▶ _Goal_: Copy out the line that contains "Generate a Blender", the line that contains "S.view_settings.exposure = 1.76", and every line between them, exactly, and nothing else.
--- Exercise materials ---
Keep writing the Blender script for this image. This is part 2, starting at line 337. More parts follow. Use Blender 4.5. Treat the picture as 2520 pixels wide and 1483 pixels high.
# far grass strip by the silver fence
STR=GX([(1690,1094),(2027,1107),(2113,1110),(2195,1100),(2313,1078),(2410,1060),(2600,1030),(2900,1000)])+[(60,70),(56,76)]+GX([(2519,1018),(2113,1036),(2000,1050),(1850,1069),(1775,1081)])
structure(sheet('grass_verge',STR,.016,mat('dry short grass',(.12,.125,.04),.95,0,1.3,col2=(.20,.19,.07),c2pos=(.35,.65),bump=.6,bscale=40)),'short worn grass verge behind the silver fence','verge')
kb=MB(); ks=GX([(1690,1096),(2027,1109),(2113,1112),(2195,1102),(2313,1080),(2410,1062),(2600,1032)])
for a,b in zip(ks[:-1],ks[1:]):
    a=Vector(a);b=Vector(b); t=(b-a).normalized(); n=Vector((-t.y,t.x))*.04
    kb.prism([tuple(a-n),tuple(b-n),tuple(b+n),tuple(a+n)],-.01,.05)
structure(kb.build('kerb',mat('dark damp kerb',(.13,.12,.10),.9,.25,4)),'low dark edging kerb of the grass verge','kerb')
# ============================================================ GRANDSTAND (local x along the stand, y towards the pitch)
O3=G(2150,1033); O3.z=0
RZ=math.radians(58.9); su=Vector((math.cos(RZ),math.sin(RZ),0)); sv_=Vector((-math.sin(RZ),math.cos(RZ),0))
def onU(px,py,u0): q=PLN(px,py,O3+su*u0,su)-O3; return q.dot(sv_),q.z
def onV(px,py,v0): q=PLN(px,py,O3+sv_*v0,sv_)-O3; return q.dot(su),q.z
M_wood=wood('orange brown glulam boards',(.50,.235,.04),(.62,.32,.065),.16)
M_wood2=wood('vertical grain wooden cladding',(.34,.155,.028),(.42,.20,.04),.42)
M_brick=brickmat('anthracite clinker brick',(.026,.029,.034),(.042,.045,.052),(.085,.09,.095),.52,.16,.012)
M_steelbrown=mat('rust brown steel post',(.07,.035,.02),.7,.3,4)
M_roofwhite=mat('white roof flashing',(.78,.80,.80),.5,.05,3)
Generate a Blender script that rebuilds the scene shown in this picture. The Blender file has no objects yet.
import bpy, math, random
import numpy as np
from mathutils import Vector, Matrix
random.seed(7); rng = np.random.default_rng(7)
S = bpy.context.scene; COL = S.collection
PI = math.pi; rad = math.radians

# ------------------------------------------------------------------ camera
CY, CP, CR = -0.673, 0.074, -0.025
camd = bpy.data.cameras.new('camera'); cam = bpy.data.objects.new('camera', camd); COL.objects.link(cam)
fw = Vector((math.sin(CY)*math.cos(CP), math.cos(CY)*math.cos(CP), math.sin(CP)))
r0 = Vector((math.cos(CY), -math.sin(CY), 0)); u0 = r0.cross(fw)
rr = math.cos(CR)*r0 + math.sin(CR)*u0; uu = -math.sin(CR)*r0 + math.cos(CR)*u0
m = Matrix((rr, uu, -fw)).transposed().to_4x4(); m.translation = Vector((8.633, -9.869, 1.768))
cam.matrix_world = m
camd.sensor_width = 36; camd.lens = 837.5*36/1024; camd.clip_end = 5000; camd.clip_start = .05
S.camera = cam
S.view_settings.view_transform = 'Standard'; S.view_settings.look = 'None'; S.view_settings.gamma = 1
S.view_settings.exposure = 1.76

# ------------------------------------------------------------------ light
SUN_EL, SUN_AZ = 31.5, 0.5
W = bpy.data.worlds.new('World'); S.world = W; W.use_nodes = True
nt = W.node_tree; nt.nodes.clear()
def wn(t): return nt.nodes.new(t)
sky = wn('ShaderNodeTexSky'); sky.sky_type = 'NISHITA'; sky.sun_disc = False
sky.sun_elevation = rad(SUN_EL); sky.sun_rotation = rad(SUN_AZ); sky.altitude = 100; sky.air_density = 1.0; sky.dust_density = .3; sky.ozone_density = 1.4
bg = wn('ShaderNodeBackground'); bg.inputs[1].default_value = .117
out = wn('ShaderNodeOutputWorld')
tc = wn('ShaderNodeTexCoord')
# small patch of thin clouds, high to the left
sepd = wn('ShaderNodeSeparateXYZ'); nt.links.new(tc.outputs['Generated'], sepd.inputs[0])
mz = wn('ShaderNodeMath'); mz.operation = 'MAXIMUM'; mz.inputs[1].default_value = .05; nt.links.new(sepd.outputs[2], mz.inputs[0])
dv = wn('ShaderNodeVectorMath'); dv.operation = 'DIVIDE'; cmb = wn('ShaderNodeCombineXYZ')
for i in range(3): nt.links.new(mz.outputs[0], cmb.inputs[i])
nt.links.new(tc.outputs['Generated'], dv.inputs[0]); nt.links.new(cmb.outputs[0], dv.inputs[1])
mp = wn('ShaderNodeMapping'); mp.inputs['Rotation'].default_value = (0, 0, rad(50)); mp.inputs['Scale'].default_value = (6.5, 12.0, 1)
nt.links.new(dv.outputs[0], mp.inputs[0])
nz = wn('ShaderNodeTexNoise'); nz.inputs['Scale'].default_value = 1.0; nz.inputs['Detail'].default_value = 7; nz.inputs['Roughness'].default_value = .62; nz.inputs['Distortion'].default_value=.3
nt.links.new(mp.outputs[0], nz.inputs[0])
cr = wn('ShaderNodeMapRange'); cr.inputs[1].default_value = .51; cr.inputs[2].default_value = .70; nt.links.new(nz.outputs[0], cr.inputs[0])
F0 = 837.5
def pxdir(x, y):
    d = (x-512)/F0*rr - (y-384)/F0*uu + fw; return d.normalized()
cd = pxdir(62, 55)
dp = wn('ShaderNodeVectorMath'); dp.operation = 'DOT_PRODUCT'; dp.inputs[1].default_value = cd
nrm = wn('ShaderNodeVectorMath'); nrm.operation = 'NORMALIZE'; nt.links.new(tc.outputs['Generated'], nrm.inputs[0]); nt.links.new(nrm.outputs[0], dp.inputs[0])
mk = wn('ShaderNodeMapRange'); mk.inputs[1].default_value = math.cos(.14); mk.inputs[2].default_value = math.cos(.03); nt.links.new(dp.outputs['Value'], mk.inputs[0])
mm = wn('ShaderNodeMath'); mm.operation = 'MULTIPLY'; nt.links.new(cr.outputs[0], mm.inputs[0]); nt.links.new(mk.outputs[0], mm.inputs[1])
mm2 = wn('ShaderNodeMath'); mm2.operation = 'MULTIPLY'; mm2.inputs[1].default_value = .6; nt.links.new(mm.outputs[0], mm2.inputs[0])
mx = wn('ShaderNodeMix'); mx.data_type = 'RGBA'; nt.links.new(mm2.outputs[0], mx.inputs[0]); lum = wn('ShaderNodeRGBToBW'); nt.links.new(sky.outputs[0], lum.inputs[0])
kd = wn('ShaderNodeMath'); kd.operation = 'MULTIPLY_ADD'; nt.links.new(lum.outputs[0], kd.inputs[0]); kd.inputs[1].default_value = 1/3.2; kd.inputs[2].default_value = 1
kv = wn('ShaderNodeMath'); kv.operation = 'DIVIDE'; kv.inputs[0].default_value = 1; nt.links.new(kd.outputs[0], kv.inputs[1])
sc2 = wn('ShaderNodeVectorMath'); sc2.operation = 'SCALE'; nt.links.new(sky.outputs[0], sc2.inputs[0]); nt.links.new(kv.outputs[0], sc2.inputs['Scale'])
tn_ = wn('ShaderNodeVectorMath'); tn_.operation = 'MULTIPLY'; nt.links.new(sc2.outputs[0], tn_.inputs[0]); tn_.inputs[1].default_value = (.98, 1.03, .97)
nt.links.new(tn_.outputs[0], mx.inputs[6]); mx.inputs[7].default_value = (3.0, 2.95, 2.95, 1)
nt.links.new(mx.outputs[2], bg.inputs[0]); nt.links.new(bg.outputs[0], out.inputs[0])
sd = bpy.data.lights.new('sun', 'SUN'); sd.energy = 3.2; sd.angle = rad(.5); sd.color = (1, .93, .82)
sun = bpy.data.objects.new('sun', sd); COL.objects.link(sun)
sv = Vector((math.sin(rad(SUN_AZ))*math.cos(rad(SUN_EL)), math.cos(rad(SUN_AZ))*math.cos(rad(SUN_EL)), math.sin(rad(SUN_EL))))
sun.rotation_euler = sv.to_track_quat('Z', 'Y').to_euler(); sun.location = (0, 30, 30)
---
▶ _The result_:
Generate a Blender script that rebuilds the scene shown in this picture. The Blender file has no objects yet.
import bpy, math, random
import numpy as np
from mathutils import Vector, Matrix
random.seed(7); rng = np.random.default_rng(7)
S = bpy.context.scene; COL = S.collection
PI = math.pi; rad = math.radians

# ------------------------------------------------------------------ camera
CY, CP, CR = -0.673, 0.074, -0.025
camd = bpy.data.cameras.new('camera'); cam = bpy.data.objects.new('camera', camd); COL.objects.link(cam)
fw = Vector((math.sin(CY)*math.cos(CP), math.cos(CY)*math.cos(CP), math.sin(CP)))
r0 = Vector((math.cos(CY), -math.sin(CY), 0)); u0 = r0.cross(fw)
rr = math.cos(CR)*r0 + math.sin(CR)*u0; uu = -math.sin(CR)*r0 + math.cos(CR)*u0
m = Matrix((rr, uu, -fw)).transposed().to_4x4(); m.translation = Vector((8.633, -9.869, 1.768))
cam.matrix_world = m
camd.sensor_width = 36; camd.lens = 837.5*36/1024; camd.clip_end = 5000; camd.clip_start = .05
S.camera = cam
S.view_settings.view_transform = 'Standard'; S.view_settings.look = 'None'; S.view_settings.gamma = 1
S.view_settings.exposure = 1.76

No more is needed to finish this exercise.